Chicago Board of Trade (CBOT) grains futures closed mixed on Thursday with wheat posting nearly four percent losses due to profit-taking.
The most active corn contract for December delivery fell 1.25 cents, or 0.31 percent, to 4.0275 dollars per bushel. September wheat delivery slid 21 cents, or 3.75 percent to 5.39 dollars per bushel. November soybeans went up 5 cents, or 0.50 percent, to 9.9925 dollars per bushel.
CBOT brokers estimated that funds sold 13,000 contracts of wheat, 5,000 contracts of corn, and were nearly flat in soybeans.
The wheat market gave back some of this week's gains as a result of profit-taking operations. Meanwhile, rain is reportedly arriving in drought-stressed areas of the U.S. northern plains.
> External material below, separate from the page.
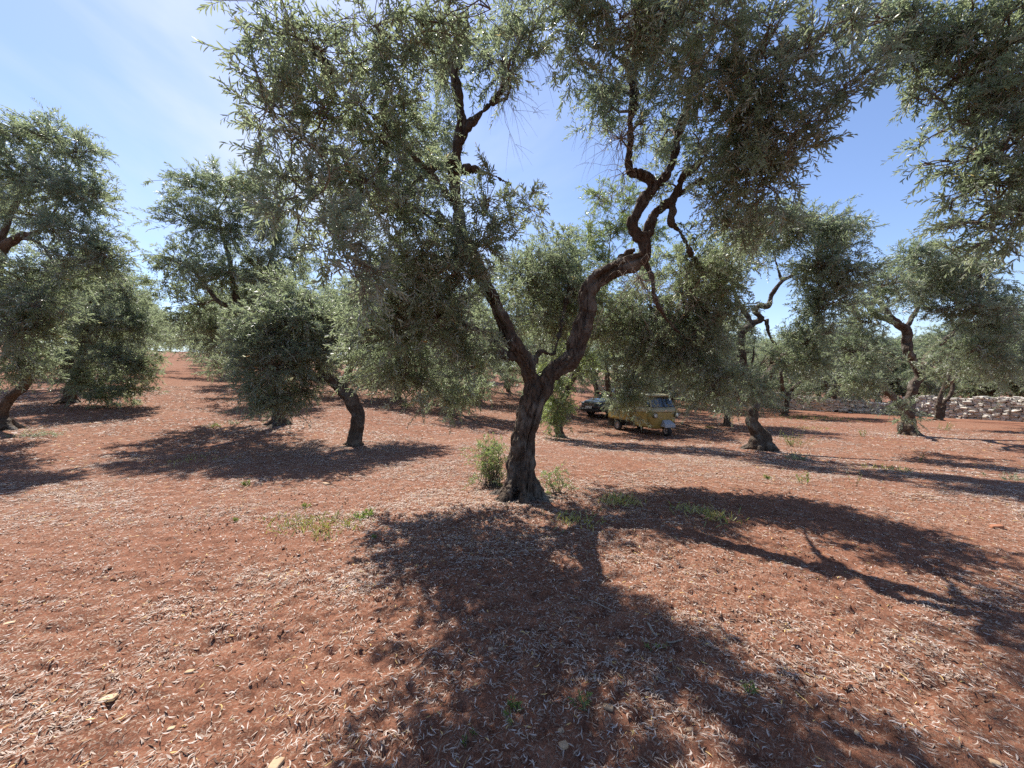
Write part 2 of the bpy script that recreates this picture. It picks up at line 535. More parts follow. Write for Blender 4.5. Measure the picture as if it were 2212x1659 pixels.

Warm and dry weather had sent wheat to new high in the past six consecutive sessions. On Wednesday, ups and downs of the wheat futures had signaled the start of profit-taking, said analysts.
Corn futures also went down following a five-day rise, after the U.S. Department of Agriculture (USDA) reported on Wednesday that 68 percent of the U.S. corn crop had been rated good/excellent, slightly above the 67 rating a week ago.
Soybean futures continued its bullish tendency on Thursday, as traders learned that the latest USDA soybean crop good/excellent rating was at 64 percent, lower than its 66 percent rating a week ago.